--- RAW DATA ---
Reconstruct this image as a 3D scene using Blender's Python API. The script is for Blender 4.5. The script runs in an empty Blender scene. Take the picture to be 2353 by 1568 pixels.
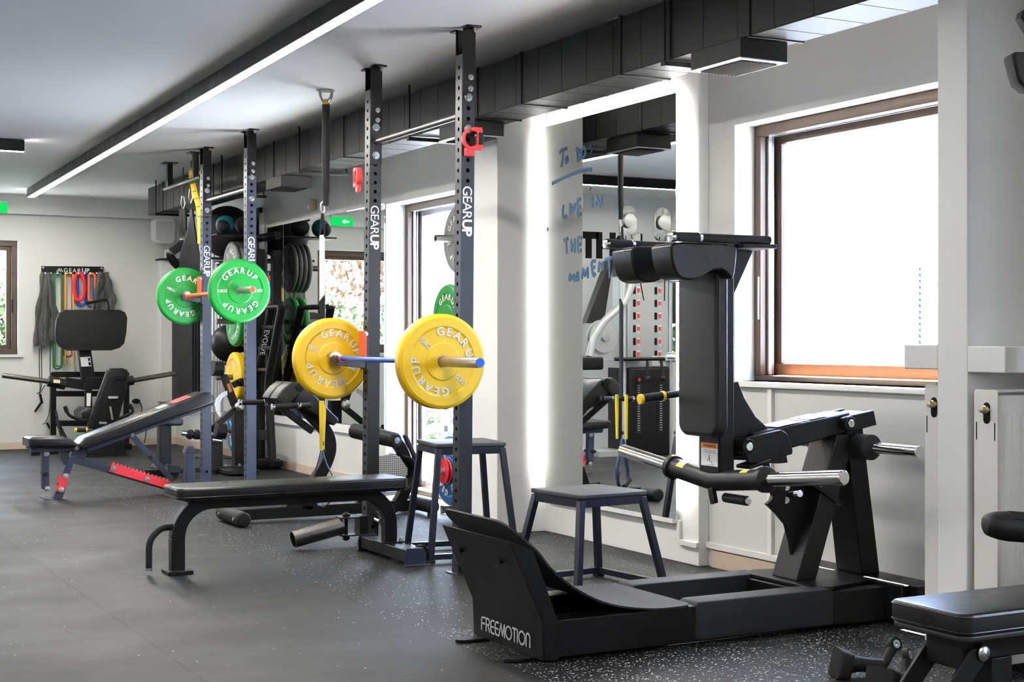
import bpy, bmesh, math, random
from mathutils import Vector, Matrix
random.seed(7)
SC = bpy.context.scene
COL = SC.collection
R = math.radians

# ---------------------------------------------------------------- camera
TH = R(28.1)                 # the right wall runs along +Y, the camera looks 28 degrees to its right
CS, CC, FPX, EYE = math.sin(TH), math.cos(TH), 3378.0, 1.125
cam_d = bpy.data.cameras.new('camera'); cam = bpy.data.objects.new('camera', cam_d); COL.objects.link(cam)
cam_d.sensor_width = 36.0; cam_d.lens = FPX / 2353 * 36.0
cam_d.clip_start = .05; cam_d.clip_end = 200
cam.location = (0, 0, EYE); cam.rotation_euler = (R(90), 0, -TH)
SC.camera = cam

# ---------------------------------------------------------------- exposure, sky, sun
vs = SC.view_settings
SC.display_settings.display_device = 'sRGB'
vs.view_transform = 'Standard'; vs.look = 'None'; vs.exposure = 1.0; vs.gamma = 1.0; vs.use_curve_mapping = False
world = bpy.data.worlds.new('sky'); SC.world = world; world.use_nodes = True
wn = world.node_tree.nodes; wl = world.node_tree.links; wn.clear()
wo = wn.new('ShaderNodeOutputWorld'); wb = wn.new('ShaderNodeBackground')
wb.inputs[0].default_value = (.66, .79, 1.0, 1); wb.inputs[1].default_value = 13.0
wl.new(wb.outputs[0], wo.inputs[0])
SC.cycles.max_bounces = 10; SC.cycles.diffuse_bounces = 5; SC.cycles.glossy_bounces = 5
SC.cycles.transparent_max_bounces = 16; SC.cycles.sample_clamp_indirect = 6.0
SC.cycles.use_denoising = True
SC.cycles.caustics_reflective = False; SC.cycles.caustics_refractive = False

sun_d = bpy.data.lights.new('sun', 'SUN'); sun_d.energy = 430.0; sun_d.angle = R(.6); sun_d.color = (1.0, .97, .92)
sun = bpy.data.objects.new('sun', sun_d); COL.objects.link(sun); sun.location = (10, 6, 14)
sun.rotation_euler = Vector((-.25, -.12, -.92)).to_track_quat('-Z', 'Y').to_euler()      # almost overhead: it floods the yard and throws its light up onto the ceiling

def portal(name, loc, rot, sx, sy):
    d = bpy.data.lights.new(name, 'AREA'); d.shape = 'RECTANGLE'; d.size = sx; d.size_y = sy
    d.cycles.is_portal = True
    o = bpy.data.objects.new(name, d); COL.objects.link(o); o.location = loc; o.rotation_euler = rot
# light portals in the wall openings: they give off nothing, they only guide the sky light in
portal('window_portal', (4.62, 4.3, 1.55), (0, R(90), 0), 1.26, 3.2)
portal('near_window_portal', (4.62, 1.15, 1.55), (0, R(90), 0), 1.26, 1.7)
portal('door_portal', (4.72, 9.25, 1.07), (0, R(90), 0), 2.1, 1.75)
portal('far_window_portal', (1.95, 16.08, 1.55), (R(-90), 0, 0), 1.45, 1.35)
# ---------------------------------------------------------------- measuring helpers
def ray(u, v):
    a = (u - 1176.5) / FPX; b = -(v - 784.0) / FPX
    return Vector((CS + a * CC, CC - a * CS, b))
def aD(u, v, d): return Vector((0, 0, EYE)) + ray(u, v) * d
def aX(u, v, X): r = ray(u, v); return aD(u, v, X / r.x)
def aY(u, v, Y): r = ray(u, v); return aD(u, v, Y / r.y)
def aZ(u, v, Z): r = ray(u, v); return aD(u, v, (Z - EYE) / r.z)

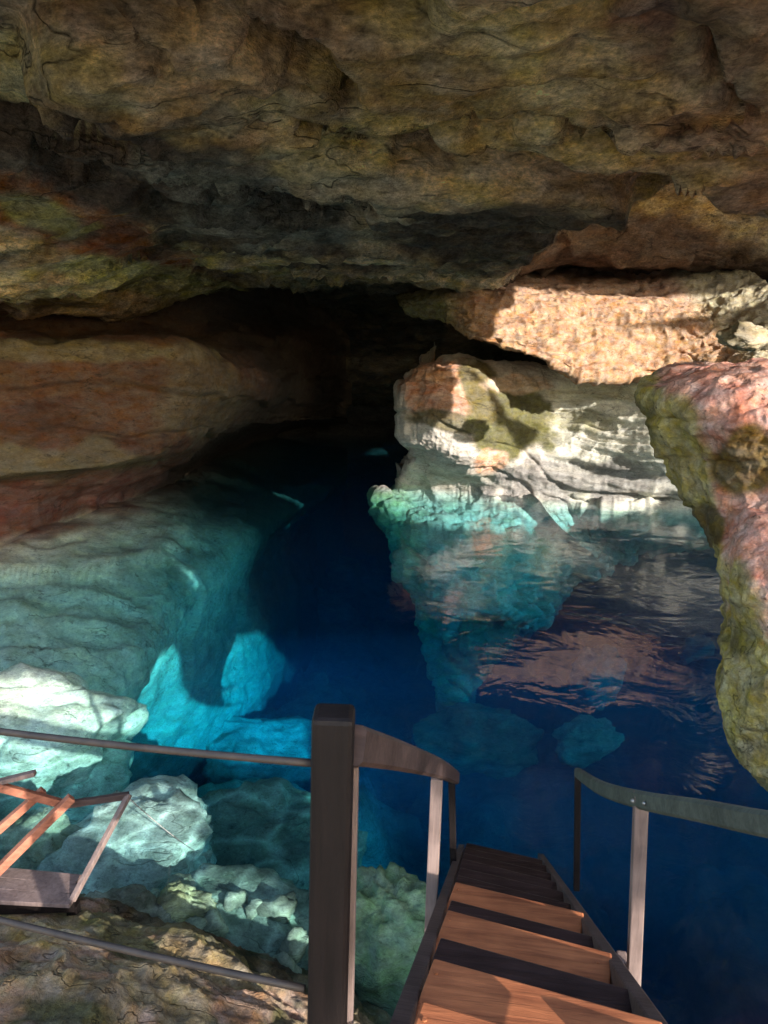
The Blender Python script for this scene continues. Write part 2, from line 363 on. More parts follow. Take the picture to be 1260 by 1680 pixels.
# ------------------------------------------------------------------ pool floor, far wall
def floor_grid():
    gx = np.linspace(-25, 25, 300); gy = np.linspace(1.0, 46, 340); A, B = np.meshgrid(gx, gy)
    P = np.c_[A.ravel(), B.ravel(), np.zeros(A.size)]
    x, y = P[:, 0], P[:, 1]
    z = -1.35 - 6.5 * sm(5.5, 15, y + 0.55 * x + 1.2 * fbm(P * 0.5, 3, 60)) - 1.3 * sm(-1.5, 1.5, x) * sm(3, 6, y)
    z += 0.6 * sm(-4, -8, x) + 2.2 * sm(0.8, -2.0, x) * sm(7, 10, y) * sm(22, 14, y)
    z += 1.3 * fbm(P * 0.4, 4, 61) * sm(5, 11, y) + 0.25 * ridge(P * 0.9, 4, 62) + 0.9 * sm(20, 32, y)
    blk = np.floor(vnoise(P * 0.45 + 7, 63) * 3) * 0.5
    z = z + blk * sm(8, 12, y)
    P[:, 2] = np.minimum(z, -0.9 - 4.2 * sm(5.5, 9.0, y) + 0.5 * fbm(P * 0.6, 4, 68))
    return P, grid_faces(340, 300)
P, Fc = floor_grid()
c = np.tile(np.array((0.52, 0.55, 0.46)), (len(P), 1)); c = blend(c, sm(-0.05, 0.35, fbm(P * 0.6, 5, 64)) * 0.6, (0.20, 0.24, 0.20))
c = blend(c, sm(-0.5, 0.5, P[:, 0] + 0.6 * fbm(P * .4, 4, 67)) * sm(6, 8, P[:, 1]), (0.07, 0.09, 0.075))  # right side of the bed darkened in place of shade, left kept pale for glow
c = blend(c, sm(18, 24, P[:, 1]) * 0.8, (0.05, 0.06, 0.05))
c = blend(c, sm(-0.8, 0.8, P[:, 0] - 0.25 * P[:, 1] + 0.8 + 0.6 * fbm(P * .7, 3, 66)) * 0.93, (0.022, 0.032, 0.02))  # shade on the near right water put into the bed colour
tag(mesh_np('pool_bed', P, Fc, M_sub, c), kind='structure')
def back_rows():
    rows = []
    for z in (10, 6, 2.5, 0, -3, -15):
        rows.append([(x, y + 0.2 * (8 - z) * (0.3), z) for x, y in ((-24, 30), (-13, 37), (-5, 42), (2, 41), (7, 33), (13, 28), (24, 21))])
    return rows
def d_back(P, N): return 0.5 * fbm(P * 0.5, 5, 70) + strata(P, (0.1, 0.1, 1), 1.2, 0.8, 0.2, 71)
tag(loft('cave_back_wall', back_rows(), 120, 160, d_back, lambda P, px, py: np.tile(np.array((0.045, 0.038, 0.033)), (len(P), 1)), M_rock, flip=True), kind='structure')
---
● **GOAL**
Reproduce each entry precisely, dropping only the pictures.

● **FULL RESPONSE**
Reconstruct this image as a 3D scene using Blender's Python API. The script is for Blender 4.5. The script runs in an empty Blender scene. Take the picture to be 2353 by 1568 pixels.
import bpy, bmesh, math, random
from mathutils import Vector, Matrix
random.seed(7)
SC = bpy.context.scene
COL = SC.collection
R = math.radians

# ---------------------------------------------------------------- camera
TH = R(28.1)                 # the right wall runs along +Y, the camera looks 28 degrees to its right
CS, CC, FPX, EYE = math.sin(TH), math.cos(TH), 3378.0, 1.125
cam_d = bpy.data.cameras.new('camera'); cam = bpy.data.objects.new('camera', cam_d); COL.objects.link(cam)
cam_d.sensor_width = 36.0; cam_d.lens = FPX / 2353 * 36.0
cam_d.clip_start = .05; cam_d.clip_end = 200
cam.location = (0, 0, EYE); cam.rotation_euler = (R(90), 0, -TH)
SC.camera = cam

# ---------------------------------------------------------------- exposure, sky, sun
vs = SC.view_settings
SC.display_settings.display_device = 'sRGB'
vs.view_transform = 'Standard'; vs.look = 'None'; vs.exposure = 1.0; vs.gamma = 1.0; vs.use_curve_mapping = False
world = bpy.data.worlds.new('sky'); SC.world = world; world.use_nodes = True
wn = world.node_tree.nodes; wl = world.node_tree.links; wn.clear()
wo = wn.new('ShaderNodeOutputWorld'); wb = wn.new('ShaderNodeBackground')
wb.inputs[0].default_value = (.66, .79, 1.0, 1); wb.inputs[1].default_value = 13.0
wl.new(wb.outputs[0], wo.inputs[0])
SC.cycles.max_bounces = 10; SC.cycles.diffuse_bounces = 5; SC.cycles.glossy_bounces = 5
SC.cycles.transparent_max_bounces = 16; SC.cycles.sample_clamp_indirect = 6.0
SC.cycles.use_denoising = True
SC.cycles.caustics_reflective = False; SC.cycles.caustics_refractive = False

sun_d = bpy.data.lights.new('sun', 'SUN'); sun_d.energy = 430.0; sun_d.angle = R(.6); sun_d.color = (1.0, .97, .92)
sun = bpy.data.objects.new('sun', sun_d); COL.objects.link(sun); sun.location = (10, 6, 14)
sun.rotation_euler = Vector((-.25, -.12, -.92)).to_track_quat('-Z', 'Y').to_euler()      # almost overhead: it floods the yard and throws its light up onto the ceiling

def portal(name, loc, rot, sx, sy):
    d = bpy.data.lights.new(name, 'AREA'); d.shape = 'RECTANGLE'; d.size = sx; d.size_y = sy
    d.cycles.is_portal = True
    o = bpy.data.objects.new(name, d); COL.objects.link(o); o.location = loc; o.rotation_euler = rot
# light portals in the wall openings: they give off nothing, they only guide the sky light in
portal('window_portal', (4.62, 4.3, 1.55), (0, R(90), 0), 1.26, 3.2)
portal('near_window_portal', (4.62, 1.15, 1.55), (0, R(90), 0), 1.26, 1.7)
portal('door_portal', (4.72, 9.25, 1.07), (0, R(90), 0), 2.1, 1.75)
portal('far_window_portal', (1.95, 16.08, 1.55), (R(-90), 0, 0), 1.45, 1.35)
# ---------------------------------------------------------------- measuring helpers
def ray(u, v):
    a = (u - 1176.5) / FPX; b = -(v - 784.0) / FPX
    return Vector((CS + a * CC, CC - a * CS, b))
def aD(u, v, d): return Vector((0, 0, EYE)) + ray(u, v) * d
def aX(u, v, X): r = ray(u, v); return aD(u, v, X / r.x)
def aY(u, v, Y): r = ray(u, v); return aD(u, v, Y / r.y)
def aZ(u, v, Z): r = ray(u, v); return aD(u, v, (Z - EYE) / r.z)

The Blender Python script for this scene continues. Write part 2, from line 363 on. More parts follow. Take the picture to be 1260 by 1680 pixels.
# ------------------------------------------------------------------ pool floor, far wall
def floor_grid():
    gx = np.linspace(-25, 25, 300); gy = np.linspace(1.0, 46, 340); A, B = np.meshgrid(gx, gy)
    P = np.c_[A.ravel(), B.ravel(), np.zeros(A.size)]
    x, y = P[:, 0], P[:, 1]
    z = -1.35 - 6.5 * sm(5.5, 15, y + 0.55 * x + 1.2 * fbm(P * 0.5, 3, 60)) - 1.3 * sm(-1.5, 1.5, x) * sm(3, 6, y)
    z += 0.6 * sm(-4, -8, x) + 2.2 * sm(0.8, -2.0, x) * sm(7, 10, y) * sm(22, 14, y)
    z += 1.3 * fbm(P * 0.4, 4, 61) * sm(5, 11, y) + 0.25 * ridge(P * 0.9, 4, 62) + 0.9 * sm(20, 32, y)
    blk = np.floor(vnoise(P * 0.45 + 7, 63) * 3) * 0.5
    z = z + blk * sm(8, 12, y)
    P[:, 2] = np.minimum(z, -0.9 - 4.2 * sm(5.5, 9.0, y) + 0.5 * fbm(P * 0.6, 4, 68))
    return P, grid_faces(340, 300)
P, Fc = floor_grid()
c = np.tile(np.array((0.52, 0.55, 0.46)), (len(P), 1)); c = blend(c, sm(-0.05, 0.35, fbm(P * 0.6, 5, 64)) * 0.6, (0.20, 0.24, 0.20))
c = blend(c, sm(-0.5, 0.5, P[:, 0] + 0.6 * fbm(P * .4, 4, 67)) * sm(6, 8, P[:, 1]), (0.07, 0.09, 0.075))  # right side of the bed darkened in place of shade, left kept pale for glow
c = blend(c, sm(18, 24, P[:, 1]) * 0.8, (0.05, 0.06, 0.05))
c = blend(c, sm(-0.8, 0.8, P[:, 0] - 0.25 * P[:, 1] + 0.8 + 0.6 * fbm(P * .7, 3, 66)) * 0.93, (0.022, 0.032, 0.02))  # shade on the near right water put into the bed colour
tag(mesh_np('pool_bed', P, Fc, M_sub, c), kind='structure')
def back_rows():
    rows = []
    for z in (10, 6, 2.5, 0, -3, -15):
        rows.append([(x, y + 0.2 * (8 - z) * (0.3), z) for x, y in ((-24, 30), (-13, 37), (-5, 42), (2, 41), (7, 33), (13, 28), (24, 21))])
    return rows
def d_back(P, N): return 0.5 * fbm(P * 0.5, 5, 70) + strata(P, (0.1, 0.1, 1), 1.2, 0.8, 0.2, 71)
tag(loft('cave_back_wall', back_rows(), 120, 160, d_back, lambda P, px, py: np.tile(np.array((0.045, 0.038, 0.033)), (len(P), 1)), M_rock, flip=True), kind='structure')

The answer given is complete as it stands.